Mi primer contacto con la fotografía fue, como el de tantos otros, con una cámara heredada y carretes Ilford en blanco y negro. No recuerdo el motivo de usar esos carretes pero siempre fui fiel a ellos, supongo que alguien a quien admiraba los usaba. Aún hoy creo que el éxito se esconde en repetir los viejos rituales de los que llegaron primero.
Soñaba con ser fotógrafo y con irme del barrio donde crecí, creo que eso era todo. No recuerdo momentos felices en aquellas calles que tanto fotografié. Tampoco tristes, eso es cierto, recuerdo esos años como un enorme vacío en blanco y negro.
Todos mis planes consistían en huir de allí, así lo veía entonces, como una huida, como una especie de traición al futuro que me esperaba. Con huir de allí y con tener una pequeña habitación donde poder revelar mis fotos. Así de pequeños y manejables han sido siempre mis sueños.
Cuando apareció la fotografía digital la abracé con entusiasmo y abandoné el blanco y negro. Estaba extasiado con esos colores tan vivos y brillantes que aparecían al pasar las fotos por la magia del ordenador.

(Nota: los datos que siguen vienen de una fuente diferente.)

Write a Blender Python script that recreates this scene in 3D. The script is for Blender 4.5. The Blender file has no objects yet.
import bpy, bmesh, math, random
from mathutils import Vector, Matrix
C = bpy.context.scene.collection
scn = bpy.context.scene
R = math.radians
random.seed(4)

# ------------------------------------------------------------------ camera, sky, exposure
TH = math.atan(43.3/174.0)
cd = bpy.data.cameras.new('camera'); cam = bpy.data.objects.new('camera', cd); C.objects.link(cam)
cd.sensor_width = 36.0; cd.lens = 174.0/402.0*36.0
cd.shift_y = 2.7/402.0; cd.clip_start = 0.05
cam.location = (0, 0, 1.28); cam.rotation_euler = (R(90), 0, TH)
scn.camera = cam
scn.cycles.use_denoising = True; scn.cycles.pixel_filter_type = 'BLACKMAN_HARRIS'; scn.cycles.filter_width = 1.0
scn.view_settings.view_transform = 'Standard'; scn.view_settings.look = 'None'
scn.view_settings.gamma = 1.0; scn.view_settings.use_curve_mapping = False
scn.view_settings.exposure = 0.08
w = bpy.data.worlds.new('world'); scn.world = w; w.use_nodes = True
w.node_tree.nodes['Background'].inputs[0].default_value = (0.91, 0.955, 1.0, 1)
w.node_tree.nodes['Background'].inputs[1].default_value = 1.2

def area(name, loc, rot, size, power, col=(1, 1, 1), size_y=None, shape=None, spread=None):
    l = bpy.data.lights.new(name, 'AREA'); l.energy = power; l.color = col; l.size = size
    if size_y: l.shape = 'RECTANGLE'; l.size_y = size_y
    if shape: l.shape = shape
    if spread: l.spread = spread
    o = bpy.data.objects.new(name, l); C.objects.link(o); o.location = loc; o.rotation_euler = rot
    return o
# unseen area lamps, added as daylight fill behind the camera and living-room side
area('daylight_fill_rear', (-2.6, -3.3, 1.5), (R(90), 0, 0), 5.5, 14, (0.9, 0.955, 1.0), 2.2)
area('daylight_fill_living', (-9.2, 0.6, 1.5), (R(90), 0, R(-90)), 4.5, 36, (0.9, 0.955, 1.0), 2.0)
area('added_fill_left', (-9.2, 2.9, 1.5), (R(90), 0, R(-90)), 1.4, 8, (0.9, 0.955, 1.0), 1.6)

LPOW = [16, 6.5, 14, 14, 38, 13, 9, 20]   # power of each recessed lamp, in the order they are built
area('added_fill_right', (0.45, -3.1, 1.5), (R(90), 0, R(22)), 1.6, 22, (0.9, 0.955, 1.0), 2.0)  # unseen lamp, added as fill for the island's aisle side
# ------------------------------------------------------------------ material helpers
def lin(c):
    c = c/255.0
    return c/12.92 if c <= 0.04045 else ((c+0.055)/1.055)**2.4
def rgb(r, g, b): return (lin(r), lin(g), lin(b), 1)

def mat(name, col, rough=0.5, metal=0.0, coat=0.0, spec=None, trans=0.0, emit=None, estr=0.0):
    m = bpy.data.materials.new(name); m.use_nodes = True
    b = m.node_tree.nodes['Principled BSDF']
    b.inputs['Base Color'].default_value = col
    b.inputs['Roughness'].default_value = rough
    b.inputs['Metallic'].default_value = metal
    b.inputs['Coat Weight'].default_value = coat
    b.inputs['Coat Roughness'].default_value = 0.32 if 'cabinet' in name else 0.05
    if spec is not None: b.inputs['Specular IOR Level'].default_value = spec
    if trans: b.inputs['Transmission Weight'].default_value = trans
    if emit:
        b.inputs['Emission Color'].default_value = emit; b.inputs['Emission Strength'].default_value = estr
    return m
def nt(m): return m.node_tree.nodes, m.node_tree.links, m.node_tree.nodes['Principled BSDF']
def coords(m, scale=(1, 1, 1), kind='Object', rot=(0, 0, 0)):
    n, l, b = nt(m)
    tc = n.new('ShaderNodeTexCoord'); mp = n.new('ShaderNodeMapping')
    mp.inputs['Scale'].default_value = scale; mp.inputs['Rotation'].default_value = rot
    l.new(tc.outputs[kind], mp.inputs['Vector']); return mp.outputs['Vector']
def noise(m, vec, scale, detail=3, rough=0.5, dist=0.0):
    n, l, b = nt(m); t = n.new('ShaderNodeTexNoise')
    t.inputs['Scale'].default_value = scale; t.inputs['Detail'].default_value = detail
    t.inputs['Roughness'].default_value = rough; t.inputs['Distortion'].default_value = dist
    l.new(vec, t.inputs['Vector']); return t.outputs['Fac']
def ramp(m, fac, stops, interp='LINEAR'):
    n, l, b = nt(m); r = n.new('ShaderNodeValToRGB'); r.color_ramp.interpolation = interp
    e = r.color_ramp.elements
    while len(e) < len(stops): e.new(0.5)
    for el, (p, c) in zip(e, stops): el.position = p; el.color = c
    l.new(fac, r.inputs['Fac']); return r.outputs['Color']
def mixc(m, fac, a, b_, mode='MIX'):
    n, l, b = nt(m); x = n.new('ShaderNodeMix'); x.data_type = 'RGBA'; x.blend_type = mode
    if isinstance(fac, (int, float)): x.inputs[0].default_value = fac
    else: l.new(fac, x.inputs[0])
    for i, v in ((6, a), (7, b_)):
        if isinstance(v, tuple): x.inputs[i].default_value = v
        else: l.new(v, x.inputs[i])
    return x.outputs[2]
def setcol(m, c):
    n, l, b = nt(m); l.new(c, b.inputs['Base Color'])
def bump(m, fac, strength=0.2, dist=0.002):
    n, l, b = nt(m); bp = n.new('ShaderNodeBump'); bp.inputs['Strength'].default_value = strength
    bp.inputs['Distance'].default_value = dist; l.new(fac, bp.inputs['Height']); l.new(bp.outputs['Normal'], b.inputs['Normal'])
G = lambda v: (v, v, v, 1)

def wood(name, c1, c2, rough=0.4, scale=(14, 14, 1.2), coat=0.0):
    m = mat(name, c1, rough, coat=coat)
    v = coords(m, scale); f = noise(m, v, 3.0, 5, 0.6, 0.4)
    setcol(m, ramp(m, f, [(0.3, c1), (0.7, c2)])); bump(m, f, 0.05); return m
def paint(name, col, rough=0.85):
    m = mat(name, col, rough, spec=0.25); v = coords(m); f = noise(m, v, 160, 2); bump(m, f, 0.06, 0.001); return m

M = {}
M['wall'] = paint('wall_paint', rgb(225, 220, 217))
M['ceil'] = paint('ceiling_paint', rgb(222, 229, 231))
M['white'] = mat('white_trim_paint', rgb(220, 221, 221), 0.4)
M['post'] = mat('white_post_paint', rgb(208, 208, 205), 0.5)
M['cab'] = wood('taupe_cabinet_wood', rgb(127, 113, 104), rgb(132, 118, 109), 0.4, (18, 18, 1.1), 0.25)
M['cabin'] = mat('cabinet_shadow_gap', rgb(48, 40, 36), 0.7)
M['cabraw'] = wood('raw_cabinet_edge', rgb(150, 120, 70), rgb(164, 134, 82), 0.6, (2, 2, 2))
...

Debe ser cierto que todas las vidas tienen algo de trampas circulares porque, tras ese largo paso por lo colores, he seguido usando el blanco y negro en muchas fotos. La mayoría de ellas parece que salen así, en blanco y negro, desde la cámara. Como si el acto de simplificarlas al máximo quitando los colores le otorgase otra vida, otros significados.
Nunca tuve aquel cuarto de revelado soñado en mi adolescencia ni logré escapar muy lejos del barrio de mi infancia. Mis sueños siguen siendo pequeños y confortables, algo que debería ser fácil de alcanzar, a punto de tocarlos con la punta de los dedos, pero siempre parecen encontrarse un paso por delante de mi realidad.